Oil.nvim provides an incredible experience for managing files. It'll even use the LSP to fix imports if you move files from place to place.

julienchastang · 7 months ago
I've never tried that but copying files via two different dired buffer is trivial. It is also really useful for copying files to and from remote hosts via tramp. (If copying large files in this manner look into rsync versus ssh.) Here is my .emacs if you want to see it: https://github.com/julienchastang/dotemacs/blob/master/setti.... It is a continuous work in progress.
ews · 7 months ago
The most amazing part of guix (and nixOS) is that you can just copy that piece of code into your home-config.scm and have it running in a few seconds.
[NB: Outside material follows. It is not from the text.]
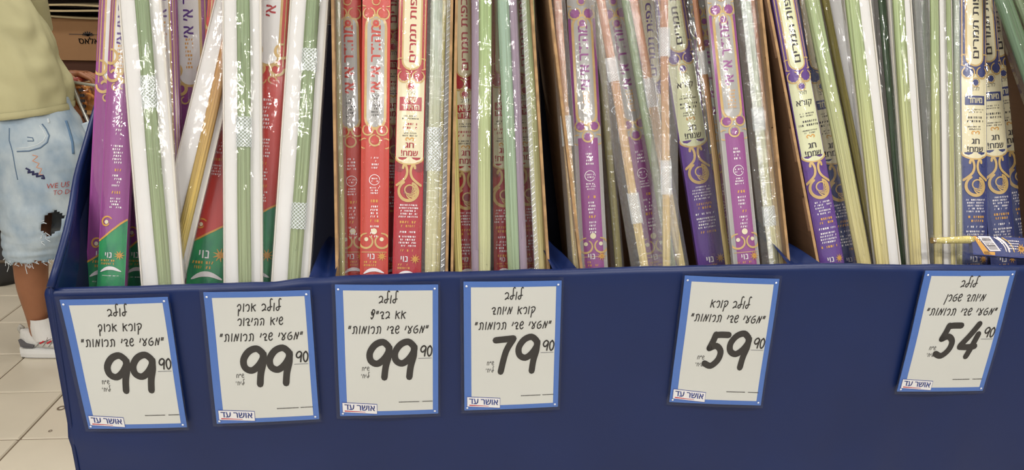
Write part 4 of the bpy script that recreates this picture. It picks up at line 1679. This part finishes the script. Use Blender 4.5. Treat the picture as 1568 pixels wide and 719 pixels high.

It's pretty mind blowing.
shwouchk · 7 months ago
my absolute favorite feature of dired is rw mode (^x ^q) - edit your dir like a normal text file. use regex replacement, macros with counters, multi cursor - whatever you like. See the result of your edits, commit bam. much more fun than piping find through something
90s_dev · 7 months ago
The one thing I miss about dired-x is being able to edit multiple filenames simultaneously in the same way you do edit a file using multiple cursors, and commit the changes all at once. Can someone make that work in Windows Explorer or VS Code please?